▸ Given instruction: Repeat the listing that follows, character for character, minus the pictures.

Scene script records:
————————
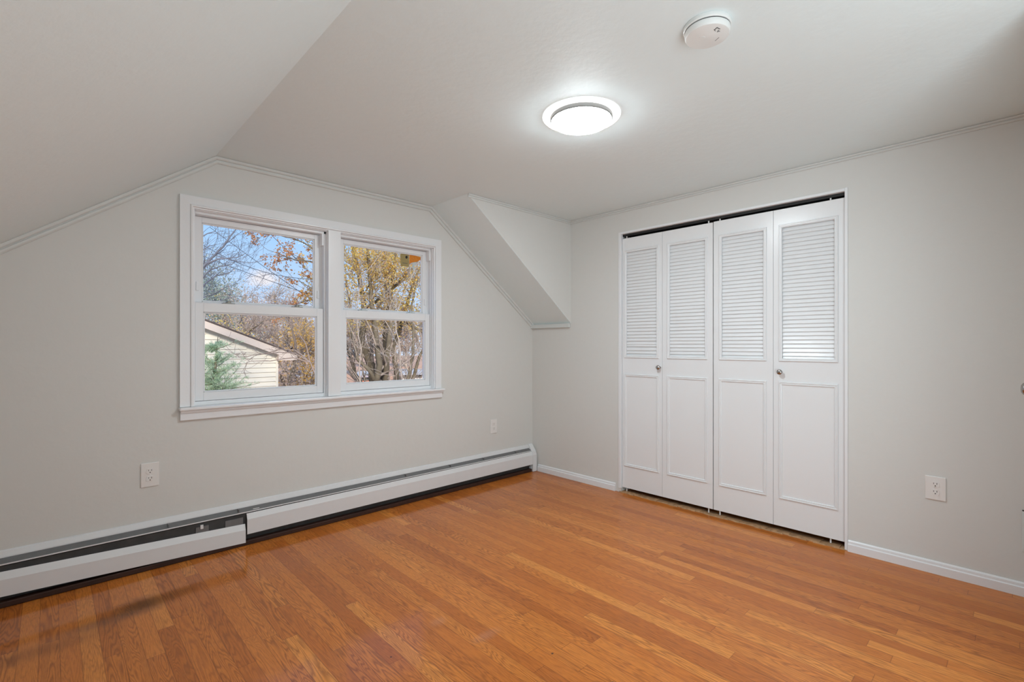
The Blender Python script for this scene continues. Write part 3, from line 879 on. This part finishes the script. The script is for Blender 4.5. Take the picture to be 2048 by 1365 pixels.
# --- many-stemmed yellow tree in the right window
D0 = 16.0
y0 = at_d(764, 800, D0); y0.z = GZ
cr = at_d(766, 812, D0)
limbs = [([y0, at_d(765, 860, D0), cr], .45, .34),
         ([cr] + PX(D0, (748, 765), (744, 735), (732, 705), (722, 690), (729, 640), (726, 590), (716, 540), (706, 500), (700, 460)), .17, .035),
         ([cr] + PX(D0 - .8, (752, 765), (760, 730), (752, 680), (745, 620), (740, 560), (735, 500), (745, 450)), .12, .03),
         ([cr] + PX(D0 + .3, (768, 765), (770, 720), (774, 670), (778, 620), (773, 560), (770, 500), (768, 440)), .18, .04),
         ([cr] + PX(D0 - .5, (772, 740), (777, 690), (784, 640), (783, 580), (788, 520), (800, 450)), .11, .03),
         ([cr] + PX(D0 + .6, (794, 770), (792, 735), (786, 700), (806, 640), (830, 560), (848, 520)), .12, .03),
         ([cr] + PX(D0 - .9, (815, 765), (826, 710), (826, 660), (822, 610), (836, 560)), .07, .02),
         ([cr] + PX(D0 + .9, (822, 770), (838, 715), (850, 690), (866, 660)), .08, .025),
         ([cr] + PX(D0 - 1.0, (742, 745), (716, 720), (706, 680), (700, 620), (692, 560)), .07, .02),
         ([cr] + PX(D0 - .3, (726, 775), (708, 745), (697, 700), (680, 640)), .09, .025),
         ([at_d(773, 620, D0)] + PX(D0 + .2, (800, 636), (830, 655), (856, 672)), .08, .03),
         ([at_d(728, 620, D0)] + PX(D0 - .6, (760, 596), (730, 585), (745, 560)), .05, .02),
         ([at_d(774, 590, D0)] + PX(D0 - .4, (800, 560), (822, 540), (846, 505)), .06, .02)]
def above(v0):
    def f(p):
        d = p - CAM; return CY - FPX * d.z / d.dot(FW) < v0
    return f
tree('maple_tree', 'many-stemmed tree with yellow leaves filling the right window', 'tree', y0, limbs, 37, M['bark'], M['oliveleaf'], nleaf=17000, lsize=.066, jit=.17, twigm=M['barkpale'],
     kids=(4, 3), twig_len=1.1, lev=2, twigs=9, spread=.85, rmin=.008, leaf_parts=[(M['oliveleaf'], .8, above(655)), (M['goldleaf'], .2, above(640))])
# pale thin saplings in front of it
for k, (lab_, pts) in enumerate((('pale slender sapling crossing the left half of the right window', [(716, 800), (722, 700), (712, 620), (722, 560), (752, 520), (772, 490)]),
                                 ('pale slender sapling crossing the right half of the right window', [(808, 800), (800, 700), (790, 640), (806, 590), (830, 540), (850, 500)]))):
    d = 12.6 - 1.4 * k
    p = PX(d, *pts); bb = p[0].copy(); bb.z = GZ
    tree('sapling_tree', lab_, 'tree', bb, [([bb] + p, .020, .006), (PX(d + .3, pts[1], (pts[1][0] - 30, 640), (pts[1][0] - 10, 590), (pts[1][0] + 30, 540)), .011, .004)], 51 + k, M['barkpale'], None,
         kids=(4, 3), twig_len=.5, lev=2, twigs=14, spread=.9, rmin=.003)

# --- neighbouring garage -------------------------------------------
WY = 8.55
M['siding'] = mat('cream_siding', srgb(222, 214, 198), rough=0.6, vary=0.02, bump_scale=12)
M['fascia'] = mat('beige_fascia', srgb(208, 192, 180), rough=0.6, vary=0.03, bump_scale=8)
M['shingle'] = mat('dark_shingle', srgb(96, 84, 80), rough=0.9, vary=0.25, bump_scale=18)
gx1 = at_y(554.5, 740, WY).x
OY = WY - .17
r0 = at_y(408.5, 641, OY); r1 = at_y(594, 711, OY)
slope = (r1.z - r0.z) / (r1.x - r0.x)
gxr = gx1 - 3.3                                 # ridge well off to the left
zr = r1.z + slope * (gxr - r1.x)
eave_x = r1.x
gar = empty('garage', (gx1 - 3.3, WY + 3, GZ), label='garage with cream lap siding and a sloping roof edge seen in the left window', cat='building')
gi = Matrix.Translation(-Vector(gar.location))
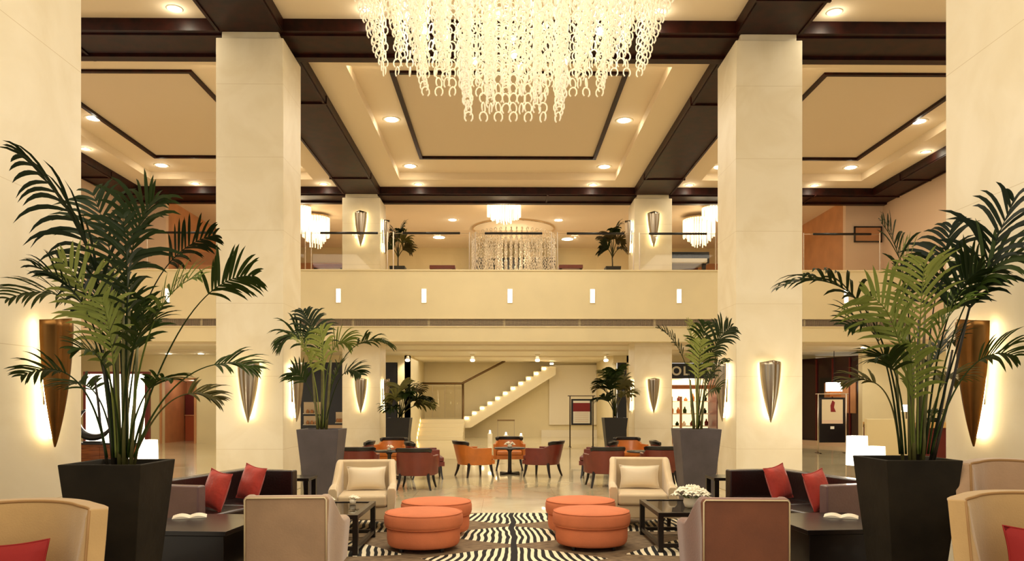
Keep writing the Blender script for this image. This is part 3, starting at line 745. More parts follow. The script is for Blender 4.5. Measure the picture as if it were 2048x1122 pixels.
————————
▸ Expected output:
The Blender Python script for this scene continues. Write part 3, from line 879 on. This part finishes the script. The script is for Blender 4.5. Take the picture to be 2048 by 1365 pixels.
# --- many-stemmed yellow tree in the right window
D0 = 16.0
y0 = at_d(764, 800, D0); y0.z = GZ
cr = at_d(766, 812, D0)
limbs = [([y0, at_d(765, 860, D0), cr], .45, .34),
         ([cr] + PX(D0, (748, 765), (744, 735), (732, 705), (722, 690), (729, 640), (726, 590), (716, 540), (706, 500), (700, 460)), .17, .035),
         ([cr] + PX(D0 - .8, (752, 765), (760, 730), (752, 680), (745, 620), (740, 560), (735, 500), (745, 450)), .12, .03),
         ([cr] + PX(D0 + .3, (768, 765), (770, 720), (774, 670), (778, 620), (773, 560), (770, 500), (768, 440)), .18, .04),
         ([cr] + PX(D0 - .5, (772, 740), (777, 690), (784, 640), (783, 580), (788, 520), (800, 450)), .11, .03),
         ([cr] + PX(D0 + .6, (794, 770), (792, 735), (786, 700), (806, 640), (830, 560), (848, 520)), .12, .03),
         ([cr] + PX(D0 - .9, (815, 765), (826, 710), (826, 660), (822, 610), (836, 560)), .07, .02),
         ([cr] + PX(D0 + .9, (822, 770), (838, 715), (850, 690), (866, 660)), .08, .025),
         ([cr] + PX(D0 - 1.0, (742, 745), (716, 720), (706, 680), (700, 620), (692, 560)), .07, .02),
         ([cr] + PX(D0 - .3, (726, 775), (708, 745), (697, 700), (680, 640)), .09, .025),
         ([at_d(773, 620, D0)] + PX(D0 + .2, (800, 636), (830, 655), (856, 672)), .08, .03),
         ([at_d(728, 620, D0)] + PX(D0 - .6, (760, 596), (730, 585), (745, 560)), .05, .02),
         ([at_d(774, 590, D0)] + PX(D0 - .4, (800, 560), (822, 540), (846, 505)), .06, .02)]
def above(v0):
    def f(p):
        d = p - CAM; return CY - FPX * d.z / d.dot(FW) < v0
    return f
tree('maple_tree', 'many-stemmed tree with yellow leaves filling the right window', 'tree', y0, limbs, 37, M['bark'], M['oliveleaf'], nleaf=17000, lsize=.066, jit=.17, twigm=M['barkpale'],
     kids=(4, 3), twig_len=1.1, lev=2, twigs=9, spread=.85, rmin=.008, leaf_parts=[(M['oliveleaf'], .8, above(655)), (M['goldleaf'], .2, above(640))])
# pale thin saplings in front of it
for k, (lab_, pts) in enumerate((('pale slender sapling crossing the left half of the right window', [(716, 800), (722, 700), (712, 620), (722, 560), (752, 520), (772, 490)]),
                                 ('pale slender sapling crossing the right half of the right window', [(808, 800), (800, 700), (790, 640), (806, 590), (830, 540), (850, 500)]))):
    d = 12.6 - 1.4 * k
    p = PX(d, *pts); bb = p[0].copy(); bb.z = GZ
    tree('sapling_tree', lab_, 'tree', bb, [([bb] + p, .020, .006), (PX(d + .3, pts[1], (pts[1][0] - 30, 640), (pts[1][0] - 10, 590), (pts[1][0] + 30, 540)), .011, .004)], 51 + k, M['barkpale'], None,
         kids=(4, 3), twig_len=.5, lev=2, twigs=14, spread=.9, rmin=.003)

# --- neighbouring garage -------------------------------------------
WY = 8.55
M['siding'] = mat('cream_siding', srgb(222, 214, 198), rough=0.6, vary=0.02, bump_scale=12)
M['fascia'] = mat('beige_fascia', srgb(208, 192, 180), rough=0.6, vary=0.03, bump_scale=8)
M['shingle'] = mat('dark_shingle', srgb(96, 84, 80), rough=0.9, vary=0.25, bump_scale=18)
gx1 = at_y(554.5, 740, WY).x
OY = WY - .17
r0 = at_y(408.5, 641, OY); r1 = at_y(594, 711, OY)
slope = (r1.z - r0.z) / (r1.x - r0.x)
gxr = gx1 - 3.3                                 # ridge well off to the left
zr = r1.z + slope * (gxr - r1.x)
eave_x = r1.x
gar = empty('garage', (gx1 - 3.3, WY + 3, GZ), label='garage with cream lap siding and a sloping roof edge seen in the left window', cat='building')
gi = Matrix.Translation(-Vector(gar.location))
Keep writing the Blender script for this image. This is part 3, starting at line 745. More parts follow. The script is for Blender 4.5. Measure the picture as if it were 2048x1122 pixels.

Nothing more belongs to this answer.